TO BE DONE
Write out the whole of the material exactly.

GIVEN INFORMATION
--*--

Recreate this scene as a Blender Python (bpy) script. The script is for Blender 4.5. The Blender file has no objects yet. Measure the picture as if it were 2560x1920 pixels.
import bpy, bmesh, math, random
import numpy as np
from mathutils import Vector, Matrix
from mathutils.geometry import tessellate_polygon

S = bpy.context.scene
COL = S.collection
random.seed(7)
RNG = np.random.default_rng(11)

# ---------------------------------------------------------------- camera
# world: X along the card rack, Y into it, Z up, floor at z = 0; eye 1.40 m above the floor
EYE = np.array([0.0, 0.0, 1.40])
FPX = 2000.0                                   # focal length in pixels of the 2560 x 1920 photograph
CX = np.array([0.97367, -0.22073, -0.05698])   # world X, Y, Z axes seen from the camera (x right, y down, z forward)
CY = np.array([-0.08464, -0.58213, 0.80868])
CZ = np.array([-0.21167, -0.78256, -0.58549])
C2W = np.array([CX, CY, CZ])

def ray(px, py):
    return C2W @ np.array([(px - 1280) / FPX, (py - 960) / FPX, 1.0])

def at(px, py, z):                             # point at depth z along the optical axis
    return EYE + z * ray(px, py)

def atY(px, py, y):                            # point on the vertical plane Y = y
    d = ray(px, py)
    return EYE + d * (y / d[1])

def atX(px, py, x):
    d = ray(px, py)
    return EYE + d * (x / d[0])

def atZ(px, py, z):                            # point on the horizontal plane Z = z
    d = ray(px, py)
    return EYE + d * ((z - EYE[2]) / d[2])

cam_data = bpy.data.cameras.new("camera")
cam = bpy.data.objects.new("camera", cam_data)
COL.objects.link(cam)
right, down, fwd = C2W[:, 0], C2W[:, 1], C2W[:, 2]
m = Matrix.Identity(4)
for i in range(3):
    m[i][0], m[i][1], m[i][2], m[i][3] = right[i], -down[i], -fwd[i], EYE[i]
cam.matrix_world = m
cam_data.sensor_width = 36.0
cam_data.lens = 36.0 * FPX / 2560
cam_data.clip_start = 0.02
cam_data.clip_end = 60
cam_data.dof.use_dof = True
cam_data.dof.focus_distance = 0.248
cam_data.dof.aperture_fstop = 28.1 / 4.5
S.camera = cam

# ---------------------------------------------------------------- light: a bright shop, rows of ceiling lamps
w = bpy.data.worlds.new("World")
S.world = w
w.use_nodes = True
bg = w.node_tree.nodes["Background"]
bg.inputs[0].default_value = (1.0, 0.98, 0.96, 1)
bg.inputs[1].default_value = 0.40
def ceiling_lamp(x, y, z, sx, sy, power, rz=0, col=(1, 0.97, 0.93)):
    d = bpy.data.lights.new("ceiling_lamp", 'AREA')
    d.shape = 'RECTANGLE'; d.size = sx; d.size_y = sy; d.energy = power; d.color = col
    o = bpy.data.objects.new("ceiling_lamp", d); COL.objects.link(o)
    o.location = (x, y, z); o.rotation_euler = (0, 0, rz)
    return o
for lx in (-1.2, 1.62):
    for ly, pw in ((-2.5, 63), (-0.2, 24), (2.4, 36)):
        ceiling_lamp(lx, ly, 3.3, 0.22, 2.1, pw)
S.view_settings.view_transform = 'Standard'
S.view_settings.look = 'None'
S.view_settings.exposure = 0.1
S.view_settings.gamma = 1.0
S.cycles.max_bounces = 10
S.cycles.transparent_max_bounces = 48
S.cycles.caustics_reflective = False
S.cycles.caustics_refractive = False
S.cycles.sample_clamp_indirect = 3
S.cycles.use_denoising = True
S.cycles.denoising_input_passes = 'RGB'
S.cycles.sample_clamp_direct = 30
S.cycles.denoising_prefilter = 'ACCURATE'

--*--

WRITTEN SOLUTION
Recreate this scene as a Blender Python (bpy) script. The script is for Blender 4.5. The Blender file has no objects yet. Measure the picture as if it were 2560x1920 pixels.
import bpy, bmesh, math, random
import numpy as np
from mathutils import Vector, Matrix
from mathutils.geometry import tessellate_polygon

S = bpy.context.scene
COL = S.collection
random.seed(7)
RNG = np.random.default_rng(11)

# ---------------------------------------------------------------- camera
# world: X along the card rack, Y into it, Z up, floor at z = 0; eye 1.40 m above the floor
EYE = np.array([0.0, 0.0, 1.40])
FPX = 2000.0                                   # focal length in pixels of the 2560 x 1920 photograph
CX = np.array([0.97367, -0.22073, -0.05698])   # world X, Y, Z axes seen from the camera (x right, y down, z forward)
CY = np.array([-0.08464, -0.58213, 0.80868])
CZ = np.array([-0.21167, -0.78256, -0.58549])
C2W = np.array([CX, CY, CZ])

def ray(px, py):
    return C2W @ np.array([(px - 1280) / FPX, (py - 960) / FPX, 1.0])

def at(px, py, z):                             # point at depth z along the optical axis
    return EYE + z * ray(px, py)

def atY(px, py, y):                            # point on the vertical plane Y = y
    d = ray(px, py)
    return EYE + d * (y / d[1])

def atX(px, py, x):
    d = ray(px, py)
    return EYE + d * (x / d[0])

def atZ(px, py, z):                            # point on the horizontal plane Z = z
    d = ray(px, py)
    return EYE + d * ((z - EYE[2]) / d[2])

cam_data = bpy.data.cameras.new("camera")
cam = bpy.data.objects.new("camera", cam_data)
COL.objects.link(cam)
right, down, fwd = C2W[:, 0], C2W[:, 1], C2W[:, 2]
m = Matrix.Identity(4)
for i in range(3):
    m[i][0], m[i][1], m[i][2], m[i][3] = right[i], -down[i], -fwd[i], EYE[i]
cam.matrix_world = m
cam_data.sensor_width = 36.0
cam_data.lens = 36.0 * FPX / 2560
cam_data.clip_start = 0.02
cam_data.clip_end = 60
cam_data.dof.use_dof = True
cam_data.dof.focus_distance = 0.248
cam_data.dof.aperture_fstop = 28.1 / 4.5
S.camera = cam

# ---------------------------------------------------------------- light: a bright shop, rows of ceiling lamps
w = bpy.data.worlds.new("World")
S.world = w
w.use_nodes = True
bg = w.node_tree.nodes["Background"]
bg.inputs[0].default_value = (1.0, 0.98, 0.96, 1)
bg.inputs[1].default_value = 0.40
def ceiling_lamp(x, y, z, sx, sy, power, rz=0, col=(1, 0.97, 0.93)):
    d = bpy.data.lights.new("ceiling_lamp", 'AREA')
    d.shape = 'RECTANGLE'; d.size = sx; d.size_y = sy; d.energy = power; d.color = col
    o = bpy.data.objects.new("ceiling_lamp", d); COL.objects.link(o)
    o.location = (x, y, z); o.rotation_euler = (0, 0, rz)
    return o
for lx in (-1.2, 1.62):
    for ly, pw in ((-2.5, 63), (-0.2, 24), (2.4, 36)):
        ceiling_lamp(lx, ly, 3.3, 0.22, 2.1, pw)
S.view_settings.view_transform = 'Standard'
S.view_settings.look = 'None'
S.view_settings.exposure = 0.1
S.view_settings.gamma = 1.0
S.cycles.max_bounces = 10
S.cycles.transparent_max_bounces = 48
S.cycles.caustics_reflective = False
S.cycles.caustics_refractive = False
S.cycles.sample_clamp_indirect = 3
S.cycles.use_denoising = True
S.cycles.denoising_input_passes = 'RGB'
S.cycles.sample_clamp_direct = 30
S.cycles.denoising_prefilter = 'ACCURATE'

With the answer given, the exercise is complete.